Some of these global challenges might make worthy targets to solve via free enterprise, but many of our catastrophic problems; like stalling climate change or having access to fresh water, like ensuring that we do much better then having 1 out of 6 American children grow up in poverty or 925 million people in the world facing food shortages, or ensuring that we have space to live and that the Earth is able to maintain it's integrity as a habitable body and ensuring a more equitable world that is able to sustain progress, have yet to be solved by the free market, as they are just not ways that an organization can work to generate the short term profits that they need to justify their efforts.

One can Doubt that The Free Market can Stop These Horsemen
The changes in our generation in the times that they inhabit also has an effect on what we're  able to accomplish. I and many others would argue that  some of our sociability has declined in our world today. We spend less time directly in contact  with other people. I would gander that there is less time where large groups of people are physically associated together compared to earlier  times, and I believe this is due to  so much of our time  being spent in a more isolated state due to the influx of technology. We can connect with others, but often these others we connect with are not in places we can physically see them. We might be able to associate with others on reddit and tumblr, and share an interest, but you can't touch these folks and much is lost in the digital association. This in itself is more then enough of a barrier to allows us to mobilize in some form of collective action to address a big problem as it's just hard enough to get enough of us in one place now.

For many reasons, elaborated on below, I think the world is more tolerant of shameful behavior and doesn't value the need to behave honorably.
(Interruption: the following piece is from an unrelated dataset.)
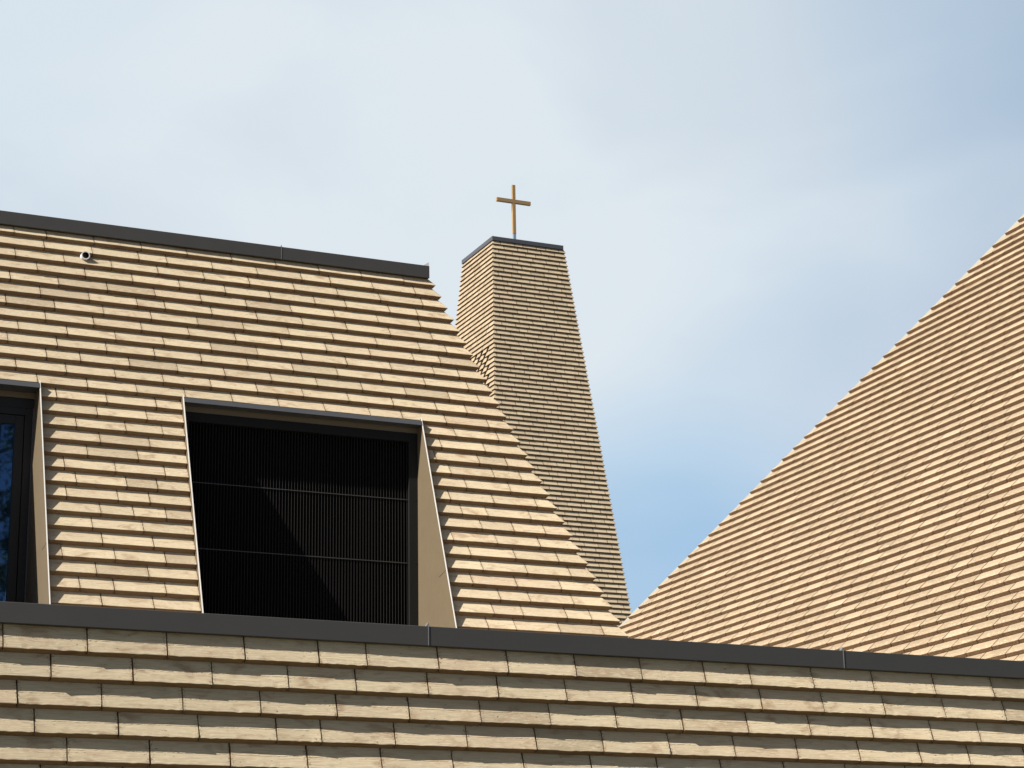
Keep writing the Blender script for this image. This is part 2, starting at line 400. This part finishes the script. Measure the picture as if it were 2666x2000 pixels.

The financial / housing crisis might be an indicator. We're more willing to do the wrong thing to make a  buck. One big reason for this is just the complexity and inter-connectivity of our  whole world. Vested powers can screw over people they don't see. They won't have  to face these people and see the repercussion of their actions.

If lots of other  people do crappy things, or choose to do the right thing,  we can always feel that it won't matter that much if we do the right thing. If enough people taint the collective good, then really why do the right thing? If we want to deal with climate change, it's so hard to do so  if you know that your changed behavior will matter very little unless millions of other people change their behavior is well. The tragedy of the commons is more then in full effect in our very global and often unfettered economy where certain sectors can very rapidly profit and be rewarded for often crappy behavior.

There  is also the common argument that growing up in such a digitally wired world full of texting and tweets cause us to have short attention spans! RAA! Try to see me read Faulkner, it wouldn't work!

Yippy Kay Yay Motherfucker!

Through the destruction of much of our government's capacity to function successfully, through changes  in our generation that affect our behavior as it is now and through the forces that are currently in play that influence our behavior, we have many strong obstacles in place to solve large but important challenges and more so then previous generations.